Scripts that build scenes:

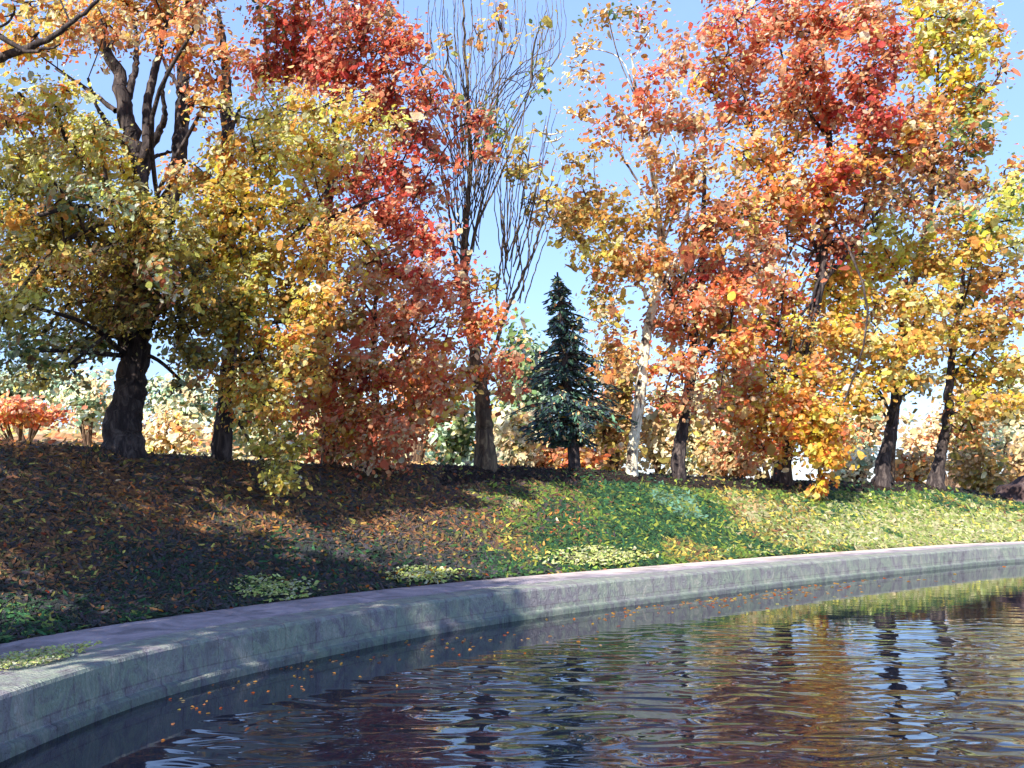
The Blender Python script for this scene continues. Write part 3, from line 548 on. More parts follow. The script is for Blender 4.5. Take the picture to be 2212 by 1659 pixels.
# -- coral tree
Y7, b7 = base_at(1465, SC_ - .2)
tree('maple_tree', 'slim salmon-red tree directly right of the pale birch', Y7,
     [(1462, 1030, 36), (1468, 970, 28), (1478, 900, 24), (1490, 820, 22), (1500, 740, 20), (1510, 640, 17), (1520, 520, 13), (1520, 400, 9), (1520, 280, 5)],
     [[(1490, 820, 12), (1530, 750, 9), (1580, 690, 5)], [(1500, 740, 11), (1460, 660, 7), (1440, 600, 4)], [(1512, 620, 10), (1580, 520, 7), (1620, 430, 4)]],
     [(1590, 640, 50, 50, dict(coral=2, orange=1), .9, -2.2), (1600, 740, 50, 46, dict(coral=1, orange=2, peach=1), .9, -2.2), (1500, 640, 50, 50, dict(coral=2, peach=1), .8, -2.2), (1470, 600, 60, 60, dict(coral=1, peach=2, rust=1)), (1560, 600, 70, 60, dict(coral=2, peach=1, red=1)), (1440, 700, 50, 50, dict(coral=2, peach=1)), (1530, 700, 70, 60, dict(coral=2, orange=1, rust=1)), (1470, 790, 60, 50, dict(coral=2, rust=1, orange=1)),
      (1560, 790, 50, 50, dict(coral=1, rust=1, olive=.5), .7), (1480, 870, 56, 40, dict(coral=3, olive=.6), .6), (1520, 500, 70, 60, dict(rust=2, ochre=1, coral=1)), (1600, 460, 60, 60, dict(rust=1, coral=1, olive=1), .8), (1620, 570, 60, 60, dict(coral=1, rust=1), .9),
      (1430, 870, 36, 40, dict(ochre=1, rust=1, olive=1), .5), (1550, 880, 36, 40, dict(coral=1, olive=1), .35)],
     M_bark, group='autumn trees along the bank')
# -- big red top right
Y8, b8 = base_at(1690, SC_ - .2)
tree('maple_tree', 'tallest red tree of the right half, with glowing orange lower leaves', Y8,
     [(1688, 1045, 42), (1696, 990, 30), (1712, 920, 25), (1728, 850, 22), (1742, 780, 22), (1760, 680, 20), (1780, 560, 19), (1790, 430, 17), (1792, 300, 13), (1780, 160, 9), (1770, 40, 5)],
     [[(1780, 560, 12), (1700, 440, 9), (1640, 320, 6), (1600, 180, 4)], [(1790, 430, 11), (1860, 300, 8), (1900, 180, 4)], [(1792, 300, 9), (1720, 200, 6), (1680, 90, 4)], [(1742, 780, 12), (1680, 700, 8), (1630, 660, 5)], [(1770, 620, 12), (1850, 520, 8), (1910, 440, 5)]],
     [(1590, 40, 60, 50, dict(coral=1, red=1, rust=1), .6), (1680, 40, 80, 60, dict(coral=2, rust=1, red=1)), (1780, 40, 80, 60, dict(coral=1, rust=2, red=1)), (1880, 60, 70, 60, dict(rust=2, red=1)), (1560, 130, 70, 60, dict(coral=2, orange=1, red=1), .6),
      (1650, 140, 80, 60, dict(coral=2, peach=1, red=1), .8), (1750, 150, 80, 60, dict(red=1, rust=2, coral=1)), (1860, 160, 70, 60, dict(dred=2, rust=1, red=1)), (1930, 110, 50, 60, dict(rust=2, red=1), .8), (1580, 230, 70, 60, dict(coral=2, red=1, peach=1), .6),
      (1680, 240, 80, 60, dict(coral=1, peach=1, rust=1), .7), (1790, 250, 80, 60, dict(red=1, coral=2, rust=1)), (1890, 240, 70, 60, dict(rust=1, red=2, dred=1)), (1600, 330, 80, 60, dict(coral=1, orange=1, ochre=1), .6), (1710, 330, 80, 60, dict(rust=1, ochre=1, orange=1), .6),
      (1820, 350, 80, 60, dict(orange=1, red=1, rust=1)), (1920, 330, 70, 60, dict(rust=1, orange=1, dred=1)), (1660, 420, 80, 60, dict(rust=1, orange=1, peach=1), .7), (1770, 430, 80, 60, dict(orange=2, rust=1, red=1)), (1870, 430, 80, 60, dict(rust=1, brown=1, peach=1)),
      (1690, 510, 80, 60, dict(rust=1, coral=1, ochre=1), .8), (1800, 520, 70, 60, dict(rust=1, dred=1, red=1)), (1510, 180, 50, 60, dict(coral=1, orange=1), .3), (1530, 70, 50, 30, dict(red=1, rust=1), .35), (1740, -50, 240, 60, dict(coral=1, rust=1), .5), (1990, 260, 50, 60, dict(rust=1, orange=1), .7),
      (1690, 640, 60, 50, dict(yellow=1, peach=1, red=1)), (1640, 700, 60, 50, dict(red=1, orange=1, olive=.6), .9), (1730, 720, 70, 50, dict(yellow=2, peach=1, orange=1)), (1650, 780, 70, 50, dict(orange=1, peach=2, yellow=1)), (1740, 800, 60, 50, dict(peach=1, orange=1), .8),
      (1620, 860, 60, 50, dict(orange=2, peach=2, coral=1)), (1700, 880, 70, 50, dict(peach=1, orange=2, coral=.6)), (1640, 940, 56, 40, dict(orange=2, coral=1, yellow=.5), .9), (1770, 920, 50, 50, dict(orange=2, yellow=1, peach=1)), (1780, 980, 50, 40, dict(orange=3, gold=1), .9), (1770, 1040, 30, 24, dict(orange=2, gold=1), .8), (1610, 900, 60, 50, dict(orange=2, peach=1), 1.1, -2), (1680, 830, 60, 50, dict(orange=1, gold=1, peach=1), 1.1, -2), (1740, 900, 60, 50, dict(orange=2, gold=1), 1.1, -2), (1790, 960, 46, 50, dict(orange=2, gold=1), 1.1, -1.6), (1650, 970, 40, 30, dict(orange=2, coral=1), 1, -1.6), (1560, 870, 36, 50, dict(coral=1, orange=1), .7, -1)],
     M_bark, upper=[(1640, -170, 150, 110, dict(coral=1, orange=1)), (1850, -180, 150, 120, dict(orange=2, rust=1)), (1750, -380, 200, 150, dict(orange=1, coral=1))], group='autumn trees along the bank')
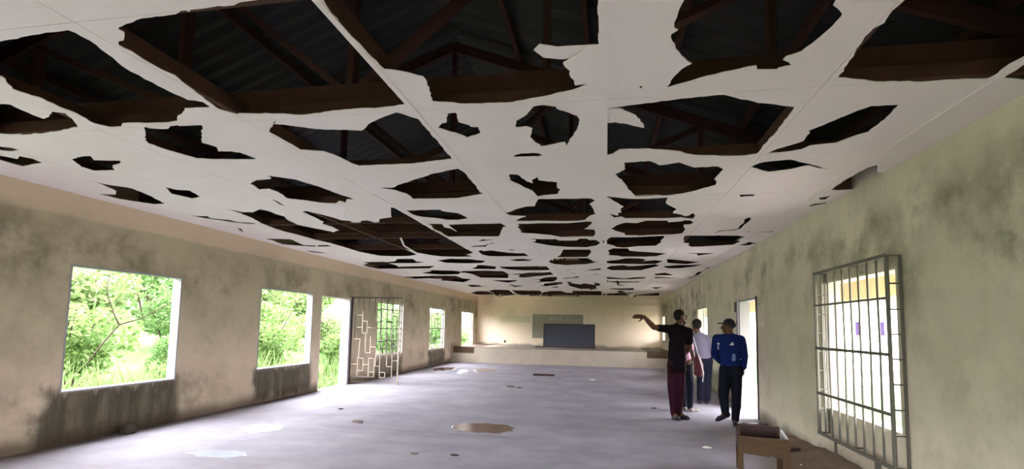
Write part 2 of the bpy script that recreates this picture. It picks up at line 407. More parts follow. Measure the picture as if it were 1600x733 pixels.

### Task to carry out:
All the material shown above is to be copied exactly, with no pictures carried over.

### Solution below:
The Blender Python script for this scene continues. Write part 3, from line 548 on. More parts follow. The script is for Blender 4.5. Take the picture to be 2212 by 1659 pixels.
# -- coral tree
Y7, b7 = base_at(1465, SC_ - .2)
tree('maple_tree', 'slim salmon-red tree directly right of the pale birch', Y7,
     [(1462, 1030, 36), (1468, 970, 28), (1478, 900, 24), (1490, 820, 22), (1500, 740, 20), (1510, 640, 17), (1520, 520, 13), (1520, 400, 9), (1520, 280, 5)],
     [[(1490, 820, 12), (1530, 750, 9), (1580, 690, 5)], [(1500, 740, 11), (1460, 660, 7), (1440, 600, 4)], [(1512, 620, 10), (1580, 520, 7), (1620, 430, 4)]],
     [(1590, 640, 50, 50, dict(coral=2, orange=1), .9, -2.2), (1600, 740, 50, 46, dict(coral=1, orange=2, peach=1), .9, -2.2), (1500, 640, 50, 50, dict(coral=2, peach=1), .8, -2.2), (1470, 600, 60, 60, dict(coral=1, peach=2, rust=1)), (1560, 600, 70, 60, dict(coral=2, peach=1, red=1)), (1440, 700, 50, 50, dict(coral=2, peach=1)), (1530, 700, 70, 60, dict(coral=2, orange=1, rust=1)), (1470, 790, 60, 50, dict(coral=2, rust=1, orange=1)),
      (1560, 790, 50, 50, dict(coral=1, rust=1, olive=.5), .7), (1480, 870, 56, 40, dict(coral=3, olive=.6), .6), (1520, 500, 70, 60, dict(rust=2, ochre=1, coral=1)), (1600, 460, 60, 60, dict(rust=1, coral=1, olive=1), .8), (1620, 570, 60, 60, dict(coral=1, rust=1), .9),
      (1430, 870, 36, 40, dict(ochre=1, rust=1, olive=1), .5), (1550, 880, 36, 40, dict(coral=1, olive=1), .35)],
     M_bark, group='autumn trees along the bank')
# -- big red top right
Y8, b8 = base_at(1690, SC_ - .2)
tree('maple_tree', 'tallest red tree of the right half, with glowing orange lower leaves', Y8,
     [(1688, 1045, 42), (1696, 990, 30), (1712, 920, 25), (1728, 850, 22), (1742, 780, 22), (1760, 680, 20), (1780, 560, 19), (1790, 430, 17), (1792, 300, 13), (1780, 160, 9), (1770, 40, 5)],
     [[(1780, 560, 12), (1700, 440, 9), (1640, 320, 6), (1600, 180, 4)], [(1790, 430, 11), (1860, 300, 8), (1900, 180, 4)], [(1792, 300, 9), (1720, 200, 6), (1680, 90, 4)], [(1742, 780, 12), (1680, 700, 8), (1630, 660, 5)], [(1770, 620, 12), (1850, 520, 8), (1910, 440, 5)]],
     [(1590, 40, 60, 50, dict(coral=1, red=1, rust=1), .6), (1680, 40, 80, 60, dict(coral=2, rust=1, red=1)), (1780, 40, 80, 60, dict(coral=1, rust=2, red=1)), (1880, 60, 70, 60, dict(rust=2, red=1)), (1560, 130, 70, 60, dict(coral=2, orange=1, red=1), .6),
      (1650, 140, 80, 60, dict(coral=2, peach=1, red=1), .8), (1750, 150, 80, 60, dict(red=1, rust=2, coral=1)), (1860, 160, 70, 60, dict(dred=2, rust=1, red=1)), (1930, 110, 50, 60, dict(rust=2, red=1), .8), (1580, 230, 70, 60, dict(coral=2, red=1, peach=1), .6),
      (1680, 240, 80, 60, dict(coral=1, peach=1, rust=1), .7), (1790, 250, 80, 60, dict(red=1, coral=2, rust=1)), (1890, 240, 70, 60, dict(rust=1, red=2, dred=1)), (1600, 330, 80, 60, dict(coral=1, orange=1, ochre=1), .6), (1710, 330, 80, 60, dict(rust=1, ochre=1, orange=1), .6),
      (1820, 350, 80, 60, dict(orange=1, red=1, rust=1)), (1920, 330, 70, 60, dict(rust=1, orange=1, dred=1)), (1660, 420, 80, 60, dict(rust=1, orange=1, peach=1), .7), (1770, 430, 80, 60, dict(orange=2, rust=1, red=1)), (1870, 430, 80, 60, dict(rust=1, brown=1, peach=1)),
      (1690, 510, 80, 60, dict(rust=1, coral=1, ochre=1), .8), (1800, 520, 70, 60, dict(rust=1, dred=1, red=1)), (1510, 180, 50, 60, dict(coral=1, orange=1), .3), (1530, 70, 50, 30, dict(red=1, rust=1), .35), (1740, -50, 240, 60, dict(coral=1, rust=1), .5), (1990, 260, 50, 60, dict(rust=1, orange=1), .7),
      (1690, 640, 60, 50, dict(yellow=1, peach=1, red=1)), (1640, 700, 60, 50, dict(red=1, orange=1, olive=.6), .9), (1730, 720, 70, 50, dict(yellow=2, peach=1, orange=1)), (1650, 780, 70, 50, dict(orange=1, peach=2, yellow=1)), (1740, 800, 60, 50, dict(peach=1, orange=1), .8),
      (1620, 860, 60, 50, dict(orange=2, peach=2, coral=1)), (1700, 880, 70, 50, dict(peach=1, orange=2, coral=.6)), (1640, 940, 56, 40, dict(orange=2, coral=1, yellow=.5), .9), (1770, 920, 50, 50, dict(orange=2, yellow=1, peach=1)), (1780, 980, 50, 40, dict(orange=3, gold=1), .9), (1770, 1040, 30, 24, dict(orange=2, gold=1), .8), (1610, 900, 60, 50, dict(orange=2, peach=1), 1.1, -2), (1680, 830, 60, 50, dict(orange=1, gold=1, peach=1), 1.1, -2), (1740, 900, 60, 50, dict(orange=2, gold=1), 1.1, -2), (1790, 960, 46, 50, dict(orange=2, gold=1), 1.1, -1.6), (1650, 970, 40, 30, dict(orange=2, coral=1), 1, -1.6), (1560, 870, 36, 50, dict(coral=1, orange=1), .7, -1)],
     M_bark, upper=[(1640, -170, 150, 110, dict(coral=1, orange=1)), (1850, -180, 150, 120, dict(orange=2, rust=1)), (1750, -380, 200, 150, dict(orange=1, coral=1))], group='autumn trees along the bank')
Write part 2 of the bpy script that recreates this picture. It picks up at line 407. More parts follow. Measure the picture as if it were 1600x733 pixels.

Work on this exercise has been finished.